LONDON

Campbell: keen to see bolder strategy. Credit: PA

The British government is announcing this week that Anne Campbell, the Member of Parliament for Cambridge, has been appointed to a post in the Department of Trade and Industry, where her responsibilities are to include various science-related issues.

John Battle, the minister for industry, energy and science, is said to have told department officials last week that Campbell was to be appointed as his parliamentary private secretary, a relatively junior post in the ministerial pecking order, but one that still holds the potential for wielding considerable influence.

Campbell's appointment is likely to be widely welcomed in the scientific community. She is a former chair of the Parliamentary and Scientific Committee, which brings together politicians with industrial and academic scientists. As an active member of the House of Commons Select Committee on Science and Technology, she has been a vocal critic of weaknesses in the previous government's science policy.
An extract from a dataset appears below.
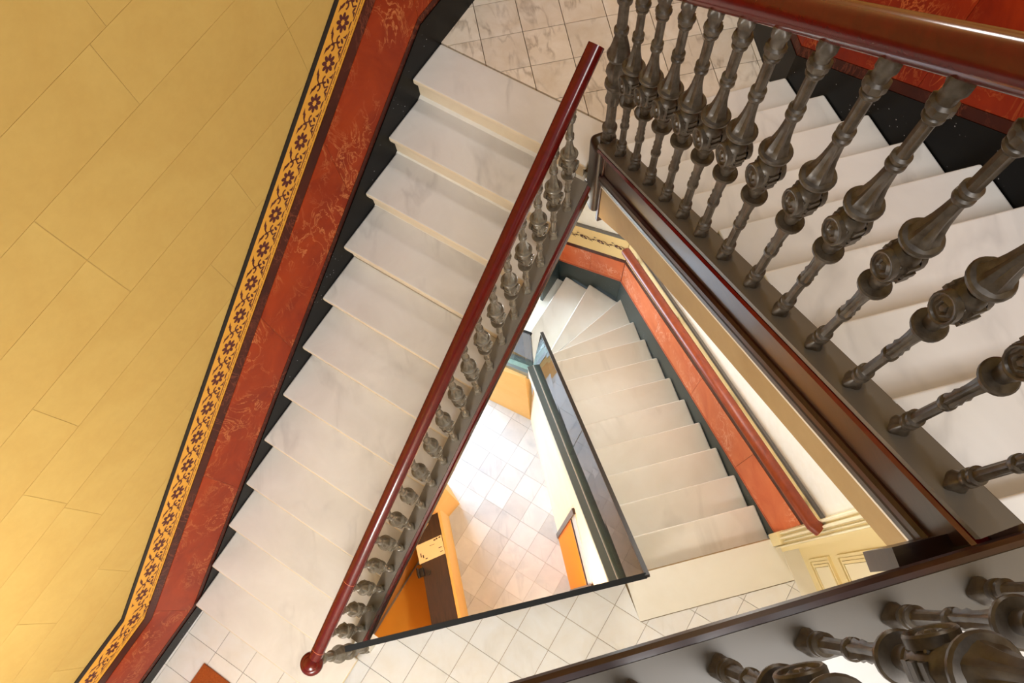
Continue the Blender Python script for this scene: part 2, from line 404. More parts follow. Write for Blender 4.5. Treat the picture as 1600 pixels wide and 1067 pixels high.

Shortly before the general election, Campbell said that she would like to see the position of the chief scientific adviser to the government strengthened to ensure that “the government's overall strategy for science is better followed” (see Nature 386, 315; 1997). She has also attacked the way in which the latest ‘prior options’ review of government-funded research laboratories was carried out.

Her appointment is expected to help assuage widespread concern in the scientific community that, although Battle is formally identified as the ‘minister for science’ — a capacity in which he has already attended several meetings of European research ministers — his portfolio is too broad to allow him to give research a substantial amount of his time.

Campbell, who has been an MP since 1992, is a mathematician by training and a former college lecturer in statistics. In recent years, she has spoken out strongly in favour of increasing links between universities and industry, as well as calling for more government support for small, high-technology companies. She was also instrumental in helping to launch the group Scientists for Labour.

Campbell had been tipped by some as a possible science minister. But some feel that her prospects were tarnished when she declined to vote for Tony Blair in the Labour leadership election three years ago over the way that the vote was handled.